Nos documentos que levava nos braços lia-se o nome do deputado Pieter Omtzigt, do Apelo Democrata Cristão (CDA, o terceiro partido da coligação), com a indicação "Colocar noutro lado". Omtzigt foi uma das vozes mais críticas em relação a um escândalo referente à exigência de devolução (soube-se depois, sem fundamento) do pagamento de abonos de família, que obrigou Rutte a demitir-se em janeiro, ficando desde então como primeiro-ministro interino.
Rutte disse, contudo, aos jornalistas que o nome de Omtzigt não tinha sido discutido nas negociações, acabando por recuar nessa declaração já esta quinta-feira, quando novos documentos mostraram que se falou na possibilidade de o tornar ministro. No debate da moção de censura, na quinta-feira, o primeiro-ministro disse que não se lembrava dessa parte da reunião, mas que alguém (não disse quem) lhe tinha telefonado nessa manhã a lembrar que tinha sido ele a abordar o caso. Rutte reiterou, no entanto, que não tinha mentido.

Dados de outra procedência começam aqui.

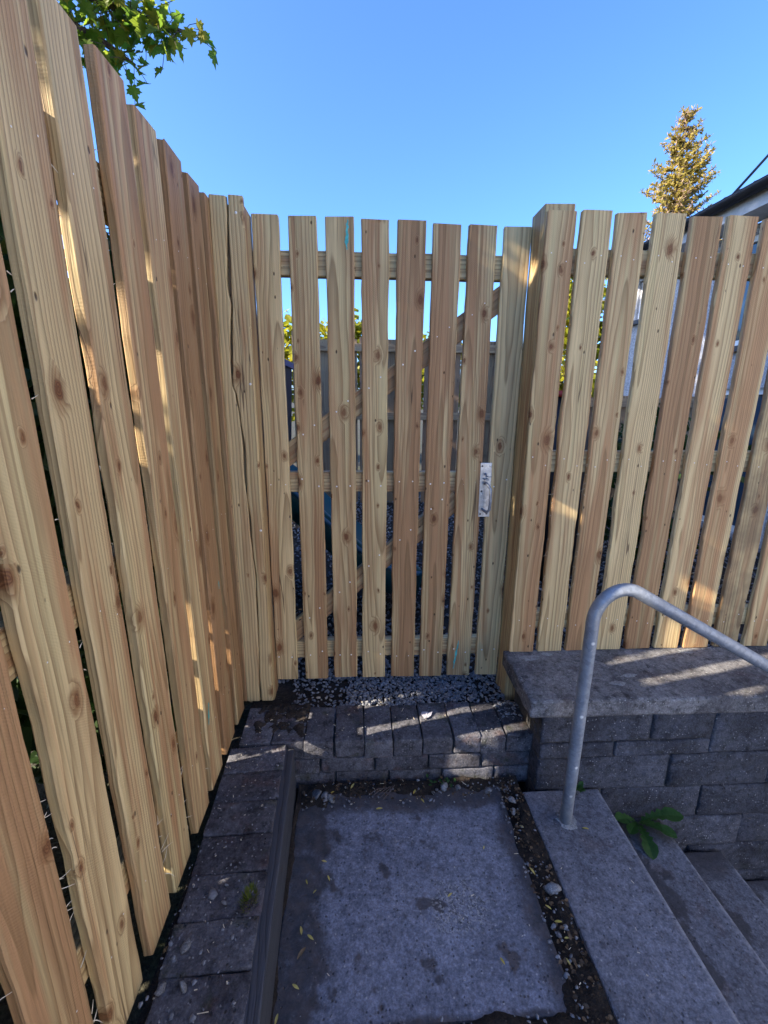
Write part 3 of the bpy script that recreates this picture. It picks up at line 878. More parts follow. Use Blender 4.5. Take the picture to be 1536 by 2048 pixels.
YR = 1.625
rf = empty('timber_fence', (1.4, YR, -1.02))
tag(rf, 'new picket fence with wide boards standing on the block wall', 'fence')
rx = [(.615, .715), (.733, .836), (.853, .955), (.982, 1.090), (1.110, 1.217), (1.236, 1.340), (1.365, 1.470), (1.497, 1.600), (1.630, 1.737), (1.765, 1.868), (1.895, 1.998), (2.025, 2.13), (2.155, 2.26), (2.285, 2.39), (2.41, 2.515), (2.54, 2.645), (2.67, 2.775)]
rtone = [(.62, .50, .50, .15), (.42, .54, .34, .18), (.62, .52, .36, .12), (.22, .60, .32, .06), (.85, .42, .38, .2), (.50, .58, .42, .05), (.62, .58, .40, .05), (.5, .40, .30, .62), (.5, .52, .32, .15)]
rn = MB()
for i, (a, c) in enumerate(rx):
    tn = rtone[i] if i < len(rtone) else rand_tone()
    zt = .600 + RNG.uniform(-.003, .006)
    zb = -1.012 + RNG.uniform(-.003, .002)
    timber('picket', rf, ((a + c) / 2, YR + .0105, zb), zt - zb, c - a, .021 if i else .020, tone=tn, seg=56, wob=.0026, bow=RNG.uniform(-.002, .002))
    for zr in (.46, -.225, -.88):
        for s in (-.026, .026):
            nails(rn, ((a + c) / 2 + s + RNG.uniform(-.006, .006), YR - .0008, zr + RNG.uniform(-.02, .02)), (0, -1, 0), .0021)
for zr in (.458, -.225, -.880):
    timber('rail', rf, (.7185, YR + .0222 + .018, zr), 2.1, .080, .036, (0, 0, -1), (0, 1, 0), (1, 0, 0), rand_tone(.4, .56, .2, .15))
tag(rn.obj('nail_heads', NAIL, rf), kind='stuff')
sb = MB()
for q in range(26):
    z = rgx.uniform(-.75, -.2); x = rgx.choice((.733, .853)) - .0005
    hair((x, YR + .001, z), (rgx.uniform(-1, -.2), rgx.uniform(-.8, .1), rgx.uniform(-1, .2)), rgx.uniform(.008, .02), .0006)
tag(sb.obj('splinters', SPLINTER, rf), kind='stuff')

# ------------------------------------------------------------------ gravel
def ico(sub):
    bm = bmesh.new(); bmesh.ops.create_icosphere(bm, subdivisions=sub, radius=1.0)
    v = np.array([q.co[:] for q in bm.verts]); f = np.array([[x.index for x in q.verts] for q in bm.faces]); bm.free()
    return v, f
def stones(name, pts, sizes, sub=1, mat=GRAVEL, flat=.55, seed=0, smooth=False):
    rs = np.random.RandomState(seed)
    bv, bf = ico(sub)
    var = []
    for q in range(12):
        vv = bv + rs.uniform(-.22, .22, bv.shape) * (1 if sub == 1 else .8)
        for _ in range(3):     # chip flat facets
            n = rs.normal(size=3); n /= np.linalg.norm(n)
            d = vv @ n; cut = rs.uniform(.45, .75)
            vv = vv - np.maximum(d - cut, 0)[:, None] * n
        var.append(vv)
    V_, F_ = [], []
    off = 0
    for p, s in zip(pts, sizes):
        q = var[rs.randint(12)] * np.array([1.25, .85, flat]) * s
        e = Euler((rs.uniform(-.6, .6), rs.uniform(-.6, .6), rs.uniform(0, 6.28))).to_matrix()
        V_.append(q @ np.array(e).T + np.array(p)); F_.append(bf + off); off += len(bv)
    V_ = np.concatenate(V_); F_ = np.concatenate(F_)
    me = bpy.data.meshes.new(name)
    me.vertices.add(len(V_)); me.vertices.foreach_set('co', V_.ravel())
    me.loops.add(F_.size); me.loops.foreach_set('vertex_index', F_.ravel().astype(np.int32))
    me.polygons.add(len(F_)); me.polygons.foreach_set('loop_start', np.arange(0, F_.size, 3, dtype=np.int32))
    me.update(calc_edges=True); me.validate()
    me.materials.append(mat)
    return link(name, me)
rs = np.random.RandomState(4)
P_, S_ = [], []
for _ in range(2600):
    x, y = rs.uniform(-.30, .62), rs.uniform(1.605, 1.80)
    dens = 1.0 if x > -.06 else .22
    if x > .50: dens = .45
    if rs.rand() > dens: continue
    P_.append((x, y, -1.250 + rs.uniform(0, .014))); S_.append(rs.uniform(.0050, .0092))
tag(stones('gravel', P_, S_, 1, seed=1), kind='stuff')
P_, S_ = [], []
for _ in range(17000):
    u = rs.rand()
    y = 1.80 + 4.0 * u ** 1.6
    x = rs.uniform(-.8 - .15 * y, 1.5 + .75 * y)
    P_.append((x, y, -1.252 + rs.uniform(0, .016))); S_.append(rs.uniform(.007, .012) * (1 + .12 * (y - 1.8)))
tag(stones('gravel', P_, S_, 1, seed=2), kind='stuff')
so = sheet('soil', -.46, .62, 1.601, 1.86, -1.253, SOIL, 60, 20); rock_patch(so.data, .007, 18)
so = sheet('gravel_bed', -3, 8, 1.86, 6.2, -1.256, SOIL, 40, 20)
so2 = sheet('soil', -.455, -.19, 1.43, 1.62, -1.243, SOIL, 40, 30)
for v in so2.data.vertices:
    e = min((v.co.x + .455), (-.19 - v.co.x) * .9, (v.co.y - 1.43) * .8, 1)
    v.co.z += -.004 + .012 * min(1, e / .05) * (1 if e > 0 else 0) + .015 * noise.fractal(V((v.co.x * 24, v.co.y * 24, 2)), .8, 2., 5)

# grit and crumbs over pavers, soil and slab edges
P_, S_ = [], []
def sprinkle(n, x0, x1, y0, y1, z, s0, s1):
    for _ in range(n):
        P_.append((rs.uniform(x0, x1), rs.uniform(y0, y1), z + rs.uniform(0, .004))); S_.append(rs.uniform(s0, s1) * (1 if rs.rand() > .15 else 1.7))
sprinkle(260, -.465, -.27, .3, 1.40, -1.236, .0012, .0035)
sprinkle(46, -.465, -.28, .3, .92, -1.236, .004, .009)
sprinkle(170, -.45, .64, 1.42, 1.60, -1.236, .001, .003)
sprinkle(60, .555, .65, 1.50, 1.60, -1.234, .003, .008)
sprinkle(110, -.22, .58, 1.28, 1.40, -1.418, .002, .006)
sprinkle(150, .50, .59, .6, 1.40, -1.420, .002, .006)
sprinkle(130, -.22, .50, .64, .72, -1.420, .002, .006)
sprinkle(90, -.2, .5, .72, 1.3, -1.425, .0008, .0022)
sprinkle(60, .60, .88, .6, 1.32, -1.412, .0006, .0018)
tag(stones('grit', P_, S_, 1, seed=5), kind='stuff')
# a few larger loose stones
STONE_LABELS = ['largest of the three grey stones in the far left corner of the landing', 'middle one of the three stones in the far left corner of the landing', 'rightmost of the three small stones in the far left corner of the landing',
    'pale stone in the soil at the far right corner of the landing', 'smaller stone just in front of the far right corner stone', 'grey stone at the foot of the brick step left of the seedlings',
    'small stone at the foot of the brick step right of the seedlings', 'flat grey green stone in the gutter beside the top concrete step', 'small stone on the paved strip nearest the moss tuft',
    'grey chip on the nearer part of the paved strip, right of its twin', 'grey chip on the nearer part of the paved strip against the fence', 'little stone in the soil near the sunlit patch of the brick step']
k = 0
for x, y, z, s in ((-.165, 1.345, -1.412, .021), (-.135, 1.335, -1.412, .017), (-.112, 1.330, -1.414, .015), (.545, 1.285, -1.408, .014), (.535, 1.245, -1.412, .011),
                   (.31, 1.36, -1.408, .017), (.36, 1.35, -1.408, .013), (.566, .985, -1.412, .022), (-.405, .775, -1.226, .012), (-.385, .70, -1.228, .010), (-.43, .70, -1.228, .012), (.47, 1.335, -1.412, .012)):
    o = stones('loose_stone', [(0, 0, 0)], [s], 2, STONE, .7, 30 + k)
    o.location = (x, y, z)
    tag(o, STONE_LABELS[k], 'stone', 'loose stones round the landing')
    k += 1

# ------------------------------------------------------------------ leaves
def leaf_shape(kind, s=1.0, seed=0):
    """Flat leaf fan in local xy (stem at the origin, tip towards +y), slightly folded."""
    rg = random.Random(seed)
    if kind == 'maple':
        half = [(0.02, 0.0), (.16, -.08), (.34, -.02), (.24, .12), (.48, .22), (.42, .32), (.56, .50), (.38, .48), (.33, .56), (.20, .52), (.24, .72), (.14, .74), (.0, 1.0)]
    elif kind == 'lance':
        half = [(0, 0), (.09, .15), (.15, .4), (.14, .65), (.07, .88), (0, 1)]
    elif kind == 'dandelion':
        half = [(0, 0), (.03, .12), (.10, .16), (.045, .24), (.13, .30), (.06, .37), (.15, .44), (.08, .50), (.18, .58), (.13, .64), (.21, .76), (.19, .88), (.10, .97), (0, 1)]
    else:
        half = [(0, 0), (.22, .2), (.32, .45), (.24, .75), (0, 1)]
    def P(x, y):
        return (x * s, y * s, (abs(x) * rg.uniform(.15, .35) - .25 * (y - .3) ** 2) * s)
    if kind == 'maple': 
        out = [P(x, y) for x, y in half] + [P(-x, y) for x, y in reversed(half[1:-1])]
        c = P(0, .3)
        vs = [c] + out
        n = len(out)
        return vs, [(0, 1 + q, 1 + (q + 1) % n) for q in range(n)]
    R = [P(x, y) for x, y in half]; Lf = [P(-x, y) for x, y in half[1:-1]]
    mid = [P(0, y) for x, y in half[1:-1]]
    vs = R + Lf + mid
    n = len(half); fs = []
    m0 = n + len(Lf)
    def Rm(i): return i
    def Lm(i): return n + i - 1
    def Mm(i): return m0 + i - 1
    fs += [(0, 1, Mm(1)), (0, Mm(1), Lm(1))]
    for i in range(1, n - 2): fs += [(Rm(i), Rm(i + 1), Mm(i + 1), Mm(i)), (Mm(i), Mm(i + 1), Lm(i + 1), Lm(i))]
    fs += [(Rm(n - 2), n - 1, Mm(n - 2)), (Mm(n - 2), n - 1, Lm(n - 2))]
    return vs, fs

def orient(loc, heading, pitch, roll, s=1.0):
    return Matrix.Translation(loc) @ Euler((pitch, roll, heading), 'XYZ').to_matrix().to_4x4() @ Matrix.Scale(s, 4)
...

"Vou continuar como primeiro-ministro. Vou trabalhar no duro para reconquistar a confiança", disse depois de sobreviver ao voto de censura (teve o apoio dos três partidos da coligação). Mas todos os partidos no Parlamento, exceto o seu, aprovaram outra moção a condenar o seu comportamento. E não é claro se Teflon Rutte, como é conhecido por os escândalos não o atingirem, conseguirá os apoios para um quarto mandato, durante o qual se poderá tornar (se ainda estiver no poder no final de 2022) no primeiro-ministro neerlandês que mais tempo esteve no cargo.
A líder do D66, Sigrid Kaag, que junto com Rutte foi a grande vencedora das eleições, chamou a atenção para o "padrão de esquecimento e amnésia" do chefe do Governo - o primeiro-ministro também usou a desculpa dos lapsos de memória nos escândalos do bombardeamento de civis iraquianos por parte dos militares neerlandeses e durante uma disputa sobre dividendos fiscais para empresas. "Como é que você pode, na maior crise que enfrentamos nos Países Baixos, restaurar a confiança que foi novamente prejudicada?", questionou Kaag. Também o CDA deverá agora questionar o seu apoio a um novo governo com Rutte.
As negociações para a formação de uma nova coligação já estavam demoradas, porque o acordo envolve mais do que um partido e houve uma mudança no balanço de poder entre as diferentes formações. As previsões eram de que só houvesse um novo Executivo no verão. Agora, este escândalo poderá atrasar ainda mais a negociação.